船の部品で、これはシンプルというのは殆どないと諦めた方がよさそうです。ラダーの図面を見ました。今まで斜め読みをしていたので気づかなかったのですが、いよいよラダーに取りかかろうと思って詳細に図面を観察しました。
これは凄いぞ、大変ダー。
ラダーでここまでの仕事が終わってしまったんでは面白くありません。気を持ち直して、どのように具現化するか、作業の順序からいっても取りあえず、本体にラダーを取り付けないと次の工程に進めません。
材料は本体と同じ朴の木を使いました。図面通りに板をカットし取りあえず接着剤を使って各ブロックを組み立てます。それに真鍮板で作った(本物は鉄のようです)金具を取り付け、その金具に釘の頭を表現します。
ラダーと本体は特殊なヒンジ機構で結ばれています。ラダー側に穴、本体側は棒状にして差し込みます。ここは真鍮パイプと真鍮線で作りました。実際に本体にラダーを差し込んだのですが僅かな寸法の違いで上手くフィットしてくれません。
結局5回ほどやり直しました、ラダー1枚にこんなに労力と心労を受けるとは思っていませんでした。
汚い塗装
またまた難しい問題が持ち上がりました。船体の塗装です。私の考えは多くの帆船模型がそうであるような綺麗な塗装は望んでいません。それよりもわざと汚して、長い間航海してきた実感を出したかったのです。私が所属している同好会でも塗装とか塗料の勉強会はよく重ねてきました。然し話の内容は全てプラモデル同様いかに綺麗に見えるように塗るかという技法ばかりでした。
ウエザリング
塗装をしないと内部を作り込むことができないという切羽詰まった気持ちもありました。

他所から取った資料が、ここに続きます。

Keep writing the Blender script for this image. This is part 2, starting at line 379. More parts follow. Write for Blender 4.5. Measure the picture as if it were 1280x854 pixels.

そこで塗装には割と記事の多い鉄道模型の雑誌を見ているとありました。“ウエザリングについて”のマニュアルでした。ウエザリングは実感的な径年汚れといって良いでしょう。確かに鉄道車両模型では、ウエザリングを施した立派な作品の写真が数多く出ていました。又、プラモでもいかに実感を増すかでウエザリングを施し、泥を付けたオートバイ、油の漏れた戦車等優秀な作品も多く見ました。
実船を重視
そこえいくと帆船模型の場合は工芸的美しさを追求している人が多いので、日本人特有の木そのものの素材感を生かしたい、だからそこは透明のニスとか、クリヤラッカーで塗装をする、あまり着色すると派手な色と嫌われる、これらの気持ちも良くわかるのですがどこかに飾るという意識の作品が多いということです。まして汚い塗装は認知されないのです。実船のことは放って、模型ではなく置物塗りに精を出すことになり、今回の模型では殆ど参考にならなかったのです。
古色との戦い
私としてはまず、古くて波風にさらされた感じを出したい。場合によっては船底内部など汚水と汚物のたまり場なので臭く感じられるような色にしたい。臭い色ってどんな色だろう。色んな絵も見て参考にしましたが、現実に塗装を始めようとしても結論が出ないので手も出ません。
やっぱり東急ハンズ
そのうち東急ハンズで黒とのこを見つけました。これなら汚れの表現が出来そうだ。然もパテ並に木地もスリットも埋めてくれそうだ。早速水に溶いてブラシ塗りをしたのです。とのこは塗った後、はがすことは小学校の工作で学んだことを覚えていました、サンドペーパーで磨くと程良く木の目にとのこが残って、陰影を付けていました。材料は朴だったのでこのままでは白すぎる、かといって着色ラッカーを塗ったんではプラモになってしまう。フランスの帆船模型教本にオイルステンが適切と書いてありました。早速これを信じオイルステンを4色購入しました。材料になぞって名前を決めているようです。
マホガニー・ライトオーク・ダークオーク・ウオルナットこれなら今後も使う機会は多いだろうと4色買ってしまいました。この4色を朴に塗って試したのですが、どうやらライトオークが本物のオーク材に似た感じを出していたのでこれに決めました。決めた後は早いものです。すぐ塗り始め一気に塗ってしまいました。1回ではとても味わいが出ないので多い部分では5回くらい塗り重ねました。